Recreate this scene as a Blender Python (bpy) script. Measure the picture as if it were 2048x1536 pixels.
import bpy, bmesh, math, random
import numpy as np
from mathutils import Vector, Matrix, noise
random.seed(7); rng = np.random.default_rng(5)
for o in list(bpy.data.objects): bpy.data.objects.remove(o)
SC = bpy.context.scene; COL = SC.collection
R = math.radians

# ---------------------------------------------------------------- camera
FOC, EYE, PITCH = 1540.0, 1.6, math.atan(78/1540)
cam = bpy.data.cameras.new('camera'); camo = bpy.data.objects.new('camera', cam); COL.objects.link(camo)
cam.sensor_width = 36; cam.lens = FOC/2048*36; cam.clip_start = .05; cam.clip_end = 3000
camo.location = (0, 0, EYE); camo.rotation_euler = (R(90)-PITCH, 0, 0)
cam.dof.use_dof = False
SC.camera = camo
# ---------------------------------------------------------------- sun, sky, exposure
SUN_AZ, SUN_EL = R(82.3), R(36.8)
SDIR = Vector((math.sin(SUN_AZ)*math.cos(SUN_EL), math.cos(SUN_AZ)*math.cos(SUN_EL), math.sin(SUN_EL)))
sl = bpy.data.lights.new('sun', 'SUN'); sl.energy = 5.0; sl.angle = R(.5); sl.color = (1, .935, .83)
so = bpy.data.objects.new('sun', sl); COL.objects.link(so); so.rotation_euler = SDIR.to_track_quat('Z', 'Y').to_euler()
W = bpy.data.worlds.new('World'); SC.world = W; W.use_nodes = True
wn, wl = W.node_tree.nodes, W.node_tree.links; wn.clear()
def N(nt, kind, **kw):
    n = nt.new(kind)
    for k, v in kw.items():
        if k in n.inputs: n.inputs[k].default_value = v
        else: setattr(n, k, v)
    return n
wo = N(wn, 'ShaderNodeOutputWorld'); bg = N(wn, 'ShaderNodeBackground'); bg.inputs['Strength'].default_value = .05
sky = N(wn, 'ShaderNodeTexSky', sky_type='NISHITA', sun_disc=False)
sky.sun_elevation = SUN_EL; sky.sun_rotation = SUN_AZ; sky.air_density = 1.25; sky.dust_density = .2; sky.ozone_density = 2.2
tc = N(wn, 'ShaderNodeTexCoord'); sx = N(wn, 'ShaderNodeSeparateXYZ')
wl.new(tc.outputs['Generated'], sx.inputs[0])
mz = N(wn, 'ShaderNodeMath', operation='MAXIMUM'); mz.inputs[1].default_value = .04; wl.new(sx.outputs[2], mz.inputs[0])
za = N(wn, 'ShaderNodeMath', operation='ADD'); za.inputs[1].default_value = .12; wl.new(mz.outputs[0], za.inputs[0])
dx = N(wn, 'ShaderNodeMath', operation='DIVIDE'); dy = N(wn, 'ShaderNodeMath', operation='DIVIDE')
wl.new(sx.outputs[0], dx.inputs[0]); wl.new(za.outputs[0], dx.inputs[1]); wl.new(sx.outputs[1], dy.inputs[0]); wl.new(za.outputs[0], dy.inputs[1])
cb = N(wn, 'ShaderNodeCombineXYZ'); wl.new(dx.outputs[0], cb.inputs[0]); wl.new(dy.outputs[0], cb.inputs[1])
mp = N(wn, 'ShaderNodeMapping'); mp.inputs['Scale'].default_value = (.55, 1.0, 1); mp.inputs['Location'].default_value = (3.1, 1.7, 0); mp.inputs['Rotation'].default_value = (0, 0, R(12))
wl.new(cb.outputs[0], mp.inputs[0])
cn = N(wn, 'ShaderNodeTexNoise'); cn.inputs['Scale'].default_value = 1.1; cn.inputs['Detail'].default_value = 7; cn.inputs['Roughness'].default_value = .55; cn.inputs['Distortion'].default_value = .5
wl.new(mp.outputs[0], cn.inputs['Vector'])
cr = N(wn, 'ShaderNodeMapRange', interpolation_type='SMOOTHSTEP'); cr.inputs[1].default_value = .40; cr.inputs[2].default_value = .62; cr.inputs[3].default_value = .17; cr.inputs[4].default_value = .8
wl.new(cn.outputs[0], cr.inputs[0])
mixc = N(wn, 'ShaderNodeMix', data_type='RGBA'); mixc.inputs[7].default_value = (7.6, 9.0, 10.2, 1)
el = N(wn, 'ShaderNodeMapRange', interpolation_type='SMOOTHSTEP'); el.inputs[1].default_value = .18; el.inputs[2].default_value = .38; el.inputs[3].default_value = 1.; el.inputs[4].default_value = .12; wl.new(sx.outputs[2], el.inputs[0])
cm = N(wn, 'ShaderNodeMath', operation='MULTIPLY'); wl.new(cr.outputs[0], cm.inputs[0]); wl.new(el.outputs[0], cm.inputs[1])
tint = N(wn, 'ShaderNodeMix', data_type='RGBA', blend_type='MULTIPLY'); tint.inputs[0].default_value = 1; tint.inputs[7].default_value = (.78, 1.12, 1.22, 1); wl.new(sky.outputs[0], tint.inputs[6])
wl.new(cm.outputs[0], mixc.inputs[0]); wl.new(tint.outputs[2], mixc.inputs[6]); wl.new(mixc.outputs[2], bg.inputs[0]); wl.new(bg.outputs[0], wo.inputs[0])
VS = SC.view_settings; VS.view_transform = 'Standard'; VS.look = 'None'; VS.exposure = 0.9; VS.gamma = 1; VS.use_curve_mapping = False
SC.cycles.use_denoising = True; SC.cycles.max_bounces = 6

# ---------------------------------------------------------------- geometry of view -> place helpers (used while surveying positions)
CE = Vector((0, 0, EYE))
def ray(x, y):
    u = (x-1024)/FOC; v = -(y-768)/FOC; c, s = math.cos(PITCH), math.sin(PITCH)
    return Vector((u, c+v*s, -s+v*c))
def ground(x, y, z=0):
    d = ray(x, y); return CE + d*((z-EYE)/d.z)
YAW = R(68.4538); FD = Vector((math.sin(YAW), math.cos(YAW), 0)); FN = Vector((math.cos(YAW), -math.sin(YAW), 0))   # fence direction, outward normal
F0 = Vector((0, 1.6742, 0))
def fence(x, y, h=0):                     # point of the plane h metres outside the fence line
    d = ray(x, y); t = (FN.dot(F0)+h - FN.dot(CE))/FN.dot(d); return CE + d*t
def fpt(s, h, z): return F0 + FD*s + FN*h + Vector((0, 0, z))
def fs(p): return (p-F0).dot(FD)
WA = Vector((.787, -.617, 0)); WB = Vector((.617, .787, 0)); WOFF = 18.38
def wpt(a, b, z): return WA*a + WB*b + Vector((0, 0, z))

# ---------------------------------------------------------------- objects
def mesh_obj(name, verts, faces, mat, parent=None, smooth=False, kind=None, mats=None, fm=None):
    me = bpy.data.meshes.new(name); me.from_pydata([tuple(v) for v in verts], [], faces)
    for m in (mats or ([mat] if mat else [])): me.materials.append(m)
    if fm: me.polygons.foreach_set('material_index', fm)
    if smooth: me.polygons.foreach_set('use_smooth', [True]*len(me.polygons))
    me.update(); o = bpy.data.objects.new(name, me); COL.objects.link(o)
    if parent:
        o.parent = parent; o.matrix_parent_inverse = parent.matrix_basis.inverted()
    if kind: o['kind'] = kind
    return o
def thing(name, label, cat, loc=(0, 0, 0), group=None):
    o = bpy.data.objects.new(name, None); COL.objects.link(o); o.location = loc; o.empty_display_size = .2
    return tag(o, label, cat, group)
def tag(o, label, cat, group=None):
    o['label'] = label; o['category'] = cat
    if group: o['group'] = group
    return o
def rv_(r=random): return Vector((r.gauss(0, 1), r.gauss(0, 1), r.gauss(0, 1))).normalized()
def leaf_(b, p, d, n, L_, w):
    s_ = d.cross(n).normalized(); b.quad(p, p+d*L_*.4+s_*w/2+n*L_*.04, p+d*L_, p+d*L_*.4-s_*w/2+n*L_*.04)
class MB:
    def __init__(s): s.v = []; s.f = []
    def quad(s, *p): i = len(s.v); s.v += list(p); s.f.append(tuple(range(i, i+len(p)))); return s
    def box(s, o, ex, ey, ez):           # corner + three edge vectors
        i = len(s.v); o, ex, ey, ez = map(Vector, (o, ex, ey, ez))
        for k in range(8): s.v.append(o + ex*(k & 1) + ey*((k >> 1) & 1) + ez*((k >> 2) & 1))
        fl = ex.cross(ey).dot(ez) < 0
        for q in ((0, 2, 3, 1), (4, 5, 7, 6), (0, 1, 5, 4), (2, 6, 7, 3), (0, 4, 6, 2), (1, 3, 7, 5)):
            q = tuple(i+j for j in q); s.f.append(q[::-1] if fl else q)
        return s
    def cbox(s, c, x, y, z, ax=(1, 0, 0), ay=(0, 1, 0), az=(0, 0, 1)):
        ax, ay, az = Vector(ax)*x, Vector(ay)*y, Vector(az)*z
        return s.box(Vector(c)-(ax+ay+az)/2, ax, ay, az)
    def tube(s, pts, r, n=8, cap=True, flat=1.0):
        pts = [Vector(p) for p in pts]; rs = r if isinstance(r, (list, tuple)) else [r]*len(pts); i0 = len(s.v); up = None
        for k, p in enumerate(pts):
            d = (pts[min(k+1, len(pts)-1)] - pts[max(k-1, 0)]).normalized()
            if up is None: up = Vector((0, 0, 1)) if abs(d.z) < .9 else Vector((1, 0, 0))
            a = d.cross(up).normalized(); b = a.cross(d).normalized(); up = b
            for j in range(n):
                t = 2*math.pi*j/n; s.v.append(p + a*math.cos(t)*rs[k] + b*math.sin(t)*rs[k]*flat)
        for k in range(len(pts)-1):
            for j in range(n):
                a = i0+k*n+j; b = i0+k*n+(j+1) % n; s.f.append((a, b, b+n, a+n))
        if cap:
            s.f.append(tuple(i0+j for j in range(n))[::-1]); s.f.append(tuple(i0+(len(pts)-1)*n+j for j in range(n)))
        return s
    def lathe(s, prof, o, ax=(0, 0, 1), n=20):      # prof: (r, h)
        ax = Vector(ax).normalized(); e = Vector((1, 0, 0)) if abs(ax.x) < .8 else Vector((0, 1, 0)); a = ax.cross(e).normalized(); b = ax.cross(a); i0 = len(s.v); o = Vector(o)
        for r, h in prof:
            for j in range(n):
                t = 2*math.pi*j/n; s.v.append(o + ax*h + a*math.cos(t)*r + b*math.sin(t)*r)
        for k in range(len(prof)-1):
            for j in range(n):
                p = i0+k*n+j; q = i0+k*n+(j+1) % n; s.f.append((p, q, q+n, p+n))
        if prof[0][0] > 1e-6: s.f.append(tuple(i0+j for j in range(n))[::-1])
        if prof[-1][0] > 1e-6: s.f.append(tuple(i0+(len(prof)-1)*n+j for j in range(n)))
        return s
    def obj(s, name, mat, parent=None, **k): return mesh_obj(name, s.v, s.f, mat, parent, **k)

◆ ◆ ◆

AIM OF THE EXERCISE – Everything from the first line above through the line that contains "R = math.radians" should be duplicated exactly, please, and nothing beyond it.

TASK SOLUTION –
Recreate this scene as a Blender Python (bpy) script. Measure the picture as if it were 2048x1536 pixels.
import bpy, bmesh, math, random
import numpy as np
from mathutils import Vector, Matrix, noise
random.seed(7); rng = np.random.default_rng(5)
for o in list(bpy.data.objects): bpy.data.objects.remove(o)
SC = bpy.context.scene; COL = SC.collection
R = math.radians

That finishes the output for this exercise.